→ Given material
•••

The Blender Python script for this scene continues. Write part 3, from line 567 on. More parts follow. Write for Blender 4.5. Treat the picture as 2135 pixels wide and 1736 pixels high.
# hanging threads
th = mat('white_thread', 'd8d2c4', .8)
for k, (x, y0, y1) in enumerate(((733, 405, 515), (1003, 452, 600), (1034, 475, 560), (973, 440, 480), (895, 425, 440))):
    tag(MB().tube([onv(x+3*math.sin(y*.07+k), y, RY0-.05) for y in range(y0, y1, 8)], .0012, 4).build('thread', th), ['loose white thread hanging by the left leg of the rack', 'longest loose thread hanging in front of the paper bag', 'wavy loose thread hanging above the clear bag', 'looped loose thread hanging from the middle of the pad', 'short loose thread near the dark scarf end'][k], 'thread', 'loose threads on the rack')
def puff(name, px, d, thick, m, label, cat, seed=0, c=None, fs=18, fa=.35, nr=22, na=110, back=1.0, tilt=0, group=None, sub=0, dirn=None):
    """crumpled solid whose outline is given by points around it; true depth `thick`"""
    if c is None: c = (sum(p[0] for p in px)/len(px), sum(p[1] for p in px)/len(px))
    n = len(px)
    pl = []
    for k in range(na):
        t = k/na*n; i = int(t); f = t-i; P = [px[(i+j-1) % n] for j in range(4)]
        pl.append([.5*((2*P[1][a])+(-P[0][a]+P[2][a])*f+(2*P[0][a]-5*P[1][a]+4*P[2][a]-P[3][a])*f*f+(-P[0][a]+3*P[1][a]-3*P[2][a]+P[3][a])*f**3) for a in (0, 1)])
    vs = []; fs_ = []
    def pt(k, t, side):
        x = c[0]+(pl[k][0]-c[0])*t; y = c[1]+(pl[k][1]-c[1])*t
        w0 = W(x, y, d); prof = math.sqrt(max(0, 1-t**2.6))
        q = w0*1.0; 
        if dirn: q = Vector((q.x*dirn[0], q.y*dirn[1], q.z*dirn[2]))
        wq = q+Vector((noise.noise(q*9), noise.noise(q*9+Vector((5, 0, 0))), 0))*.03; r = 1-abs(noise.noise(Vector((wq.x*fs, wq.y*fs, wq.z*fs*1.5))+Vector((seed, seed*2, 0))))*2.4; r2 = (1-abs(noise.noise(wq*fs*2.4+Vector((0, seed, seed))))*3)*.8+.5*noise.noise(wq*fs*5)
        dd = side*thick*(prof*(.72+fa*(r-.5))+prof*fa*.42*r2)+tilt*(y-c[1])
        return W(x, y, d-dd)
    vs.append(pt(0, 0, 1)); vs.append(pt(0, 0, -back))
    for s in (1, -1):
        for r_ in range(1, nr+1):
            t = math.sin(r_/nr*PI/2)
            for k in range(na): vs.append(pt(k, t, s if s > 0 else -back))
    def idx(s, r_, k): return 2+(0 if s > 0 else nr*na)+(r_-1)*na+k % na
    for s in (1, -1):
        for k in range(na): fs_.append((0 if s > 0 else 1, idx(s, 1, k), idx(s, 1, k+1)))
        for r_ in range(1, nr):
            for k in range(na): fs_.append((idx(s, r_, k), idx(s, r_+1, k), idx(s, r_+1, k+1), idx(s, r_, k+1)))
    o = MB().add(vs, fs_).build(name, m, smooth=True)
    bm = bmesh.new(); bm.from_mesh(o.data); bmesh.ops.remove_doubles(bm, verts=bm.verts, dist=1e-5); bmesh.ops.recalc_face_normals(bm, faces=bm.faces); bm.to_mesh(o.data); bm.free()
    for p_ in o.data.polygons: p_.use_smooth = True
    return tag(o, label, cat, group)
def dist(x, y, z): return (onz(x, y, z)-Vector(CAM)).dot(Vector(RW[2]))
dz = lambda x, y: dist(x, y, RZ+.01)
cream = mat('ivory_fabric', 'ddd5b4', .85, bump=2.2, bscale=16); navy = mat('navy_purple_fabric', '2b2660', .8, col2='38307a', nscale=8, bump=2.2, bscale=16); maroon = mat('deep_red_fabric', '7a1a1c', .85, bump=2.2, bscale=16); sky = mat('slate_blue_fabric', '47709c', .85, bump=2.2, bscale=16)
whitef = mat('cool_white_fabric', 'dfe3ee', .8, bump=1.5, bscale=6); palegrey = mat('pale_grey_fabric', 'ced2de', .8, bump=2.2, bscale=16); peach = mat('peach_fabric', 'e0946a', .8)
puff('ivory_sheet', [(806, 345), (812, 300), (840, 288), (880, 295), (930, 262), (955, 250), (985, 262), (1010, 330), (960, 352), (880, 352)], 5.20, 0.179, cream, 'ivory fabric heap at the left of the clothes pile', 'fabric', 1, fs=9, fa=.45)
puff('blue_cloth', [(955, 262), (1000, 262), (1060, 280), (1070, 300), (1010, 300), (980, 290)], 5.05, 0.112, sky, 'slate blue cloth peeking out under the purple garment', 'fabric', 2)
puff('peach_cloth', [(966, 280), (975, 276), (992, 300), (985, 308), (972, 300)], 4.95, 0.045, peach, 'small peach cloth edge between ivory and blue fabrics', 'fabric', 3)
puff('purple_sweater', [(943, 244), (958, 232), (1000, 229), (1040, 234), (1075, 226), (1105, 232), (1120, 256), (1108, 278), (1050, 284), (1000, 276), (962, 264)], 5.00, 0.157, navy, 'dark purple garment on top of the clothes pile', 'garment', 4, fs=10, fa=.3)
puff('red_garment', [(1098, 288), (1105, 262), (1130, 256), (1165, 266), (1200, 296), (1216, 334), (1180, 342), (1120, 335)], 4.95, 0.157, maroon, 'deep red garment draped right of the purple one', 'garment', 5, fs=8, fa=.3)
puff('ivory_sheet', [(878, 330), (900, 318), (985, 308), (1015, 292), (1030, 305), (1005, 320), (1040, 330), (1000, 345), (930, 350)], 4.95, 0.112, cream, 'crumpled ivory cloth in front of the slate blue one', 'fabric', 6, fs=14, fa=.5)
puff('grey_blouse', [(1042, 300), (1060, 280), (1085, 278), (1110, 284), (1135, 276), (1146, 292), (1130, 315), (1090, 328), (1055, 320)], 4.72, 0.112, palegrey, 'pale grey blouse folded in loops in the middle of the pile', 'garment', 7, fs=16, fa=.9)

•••

→ Goal
Repeat the material word for word, in full.

→ Exercise answer
The Blender Python script for this scene continues. Write part 3, from line 567 on. More parts follow. Write for Blender 4.5. Treat the picture as 2135 pixels wide and 1736 pixels high.
# hanging threads
th = mat('white_thread', 'd8d2c4', .8)
for k, (x, y0, y1) in enumerate(((733, 405, 515), (1003, 452, 600), (1034, 475, 560), (973, 440, 480), (895, 425, 440))):
    tag(MB().tube([onv(x+3*math.sin(y*.07+k), y, RY0-.05) for y in range(y0, y1, 8)], .0012, 4).build('thread', th), ['loose white thread hanging by the left leg of the rack', 'longest loose thread hanging in front of the paper bag', 'wavy loose thread hanging above the clear bag', 'looped loose thread hanging from the middle of the pad', 'short loose thread near the dark scarf end'][k], 'thread', 'loose threads on the rack')
def puff(name, px, d, thick, m, label, cat, seed=0, c=None, fs=18, fa=.35, nr=22, na=110, back=1.0, tilt=0, group=None, sub=0, dirn=None):
    """crumpled solid whose outline is given by points around it; true depth `thick`"""
    if c is None: c = (sum(p[0] for p in px)/len(px), sum(p[1] for p in px)/len(px))
    n = len(px)
    pl = []
    for k in range(na):
        t = k/na*n; i = int(t); f = t-i; P = [px[(i+j-1) % n] for j in range(4)]
        pl.append([.5*((2*P[1][a])+(-P[0][a]+P[2][a])*f+(2*P[0][a]-5*P[1][a]+4*P[2][a]-P[3][a])*f*f+(-P[0][a]+3*P[1][a]-3*P[2][a]+P[3][a])*f**3) for a in (0, 1)])
    vs = []; fs_ = []
    def pt(k, t, side):
        x = c[0]+(pl[k][0]-c[0])*t; y = c[1]+(pl[k][1]-c[1])*t
        w0 = W(x, y, d); prof = math.sqrt(max(0, 1-t**2.6))
        q = w0*1.0; 
        if dirn: q = Vector((q.x*dirn[0], q.y*dirn[1], q.z*dirn[2]))
        wq = q+Vector((noise.noise(q*9), noise.noise(q*9+Vector((5, 0, 0))), 0))*.03; r = 1-abs(noise.noise(Vector((wq.x*fs, wq.y*fs, wq.z*fs*1.5))+Vector((seed, seed*2, 0))))*2.4; r2 = (1-abs(noise.noise(wq*fs*2.4+Vector((0, seed, seed))))*3)*.8+.5*noise.noise(wq*fs*5)
        dd = side*thick*(prof*(.72+fa*(r-.5))+prof*fa*.42*r2)+tilt*(y-c[1])
        return W(x, y, d-dd)
    vs.append(pt(0, 0, 1)); vs.append(pt(0, 0, -back))
    for s in (1, -1):
        for r_ in range(1, nr+1):
            t = math.sin(r_/nr*PI/2)
            for k in range(na): vs.append(pt(k, t, s if s > 0 else -back))
    def idx(s, r_, k): return 2+(0 if s > 0 else nr*na)+(r_-1)*na+k % na
    for s in (1, -1):
        for k in range(na): fs_.append((0 if s > 0 else 1, idx(s, 1, k), idx(s, 1, k+1)))
        for r_ in range(1, nr):
            for k in range(na): fs_.append((idx(s, r_, k), idx(s, r_+1, k), idx(s, r_+1, k+1), idx(s, r_, k+1)))
    o = MB().add(vs, fs_).build(name, m, smooth=True)
    bm = bmesh.new(); bm.from_mesh(o.data); bmesh.ops.remove_doubles(bm, verts=bm.verts, dist=1e-5); bmesh.ops.recalc_face_normals(bm, faces=bm.faces); bm.to_mesh(o.data); bm.free()
    for p_ in o.data.polygons: p_.use_smooth = True
    return tag(o, label, cat, group)
def dist(x, y, z): return (onz(x, y, z)-Vector(CAM)).dot(Vector(RW[2]))
dz = lambda x, y: dist(x, y, RZ+.01)
cream = mat('ivory_fabric', 'ddd5b4', .85, bump=2.2, bscale=16); navy = mat('navy_purple_fabric', '2b2660', .8, col2='38307a', nscale=8, bump=2.2, bscale=16); maroon = mat('deep_red_fabric', '7a1a1c', .85, bump=2.2, bscale=16); sky = mat('slate_blue_fabric', '47709c', .85, bump=2.2, bscale=16)
whitef = mat('cool_white_fabric', 'dfe3ee', .8, bump=1.5, bscale=6); palegrey = mat('pale_grey_fabric', 'ced2de', .8, bump=2.2, bscale=16); peach = mat('peach_fabric', 'e0946a', .8)
puff('ivory_sheet', [(806, 345), (812, 300), (840, 288), (880, 295), (930, 262), (955, 250), (985, 262), (1010, 330), (960, 352), (880, 352)], 5.20, 0.179, cream, 'ivory fabric heap at the left of the clothes pile', 'fabric', 1, fs=9, fa=.45)
puff('blue_cloth', [(955, 262), (1000, 262), (1060, 280), (1070, 300), (1010, 300), (980, 290)], 5.05, 0.112, sky, 'slate blue cloth peeking out under the purple garment', 'fabric', 2)
puff('peach_cloth', [(966, 280), (975, 276), (992, 300), (985, 308), (972, 300)], 4.95, 0.045, peach, 'small peach cloth edge between ivory and blue fabrics', 'fabric', 3)
puff('purple_sweater', [(943, 244), (958, 232), (1000, 229), (1040, 234), (1075, 226), (1105, 232), (1120, 256), (1108, 278), (1050, 284), (1000, 276), (962, 264)], 5.00, 0.157, navy, 'dark purple garment on top of the clothes pile', 'garment', 4, fs=10, fa=.3)
puff('red_garment', [(1098, 288), (1105, 262), (1130, 256), (1165, 266), (1200, 296), (1216, 334), (1180, 342), (1120, 335)], 4.95, 0.157, maroon, 'deep red garment draped right of the purple one', 'garment', 5, fs=8, fa=.3)
puff('ivory_sheet', [(878, 330), (900, 318), (985, 308), (1015, 292), (1030, 305), (1005, 320), (1040, 330), (1000, 345), (930, 350)], 4.95, 0.112, cream, 'crumpled ivory cloth in front of the slate blue one', 'fabric', 6, fs=14, fa=.5)
puff('grey_blouse', [(1042, 300), (1060, 280), (1085, 278), (1110, 284), (1135, 276), (1146, 292), (1130, 315), (1090, 328), (1055, 320)], 4.72, 0.112, palegrey, 'pale grey blouse folded in loops in the middle of the pile', 'garment', 7, fs=16, fa=.9)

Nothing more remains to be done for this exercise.